Khodorkovsky whiles away his days in court. One day we sat next to Nastya, his daughter, who was 12 when he was hauled away. Now turning 19, she wore a turquoise top, an ankle bracelet, and blue jeans with colorful swirls. She brought a report card that was passed into the glass cage. Khodorkovsky smiled broadly and flashed a thumbs-up. Nastya was the only relative to show up in court when we visited. His wife, Inna, attends the trial only occasionally, and their twin sons, who turn 11 this year, are not allowed in the courtroom because of their age.
After a year, the prosecution wrapped up its case and Khodorkovsky opened his own defense in April with a blast at authorities. "I consider this case to be political and corrupt, orchestrated by my opponents to prevent me from walking free," he told the court from the glass cage. Brandishing two glass jars of oil his lawyer had smuggled into the courtroom, he mocked the notion that he stole his own oil: "To speak of me defrauding myself, in my opinion, is absurd." A verdict could come this spring. Because Russian judges convict more than 99 percent of the time, even in cases of no interest to the Kremlin, few doubt the eventual outcome, which could result in 22 years behind bars. "It's quite obvious there are people who want him to stay in prison forever," said Vadim Klyuvgant, his lead attorney.
Yet Khodorkovsky's support sometimes comes from surprising places. The guard who checked our passports each morning as we entered the courthouse confessed that she has been secretly sending Khodorkovsky letters of support in prison for years. Gennady Gudkov, a KGB veteran now serving in parliament as a member of Putin's party, told us he saw the new trial as "senseless" overkill. "Basically, Russia for the past few years got used to being silent," he said. "Now they shut up completely."
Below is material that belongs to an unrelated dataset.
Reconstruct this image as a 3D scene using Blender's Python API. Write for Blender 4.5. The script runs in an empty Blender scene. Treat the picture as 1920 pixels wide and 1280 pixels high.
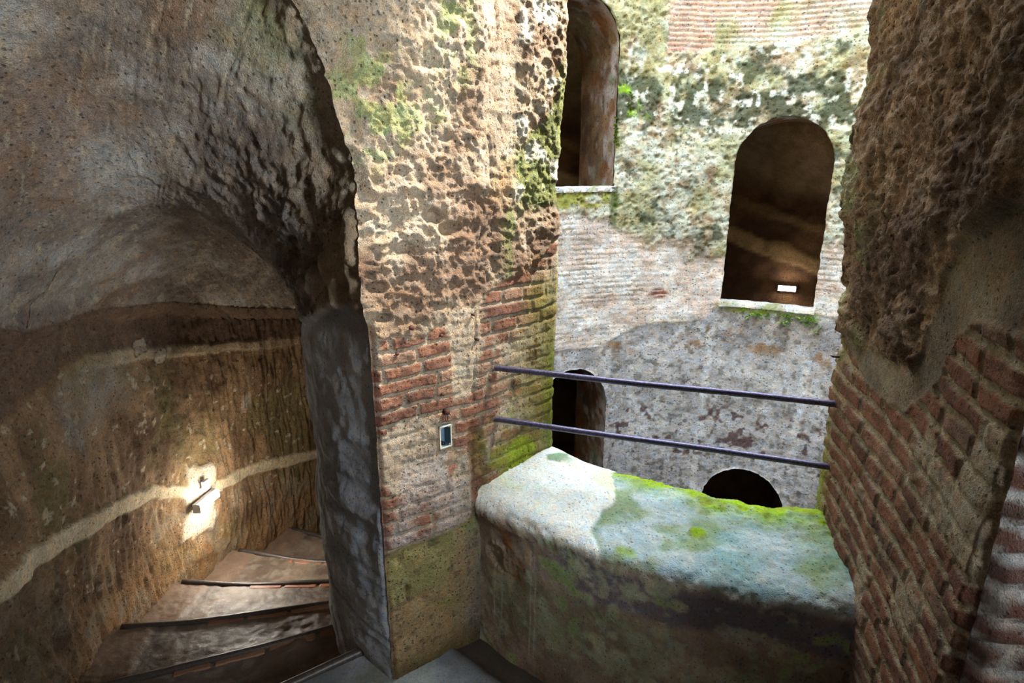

When he is not in court, Khodorkovsky spends 23 hours a day in a 35-square-foot cell with several other men and no fresh air or sun save for a few shafts of light through a tiny ventilation window. "They're sleeping, they're eating, they're defecating, they're urinating, they're reading books, they're preparing for court -- all in one room," said Karinna Moskalenko, another of his lawyers. A glass cage, a Siberian prison, and a stuffy jail cell would change anyone. "He's become less refined," Klyuvgant said. "He's become harder. He's not afraid to be tough in situations when it's needed."
He needs to be tough, as tough as Russia itself. "I have been psychologically prepared to spend my entire life behind bars," Khodorkovsky told us. "I cannot say that makes me happy. But it feels easier this way."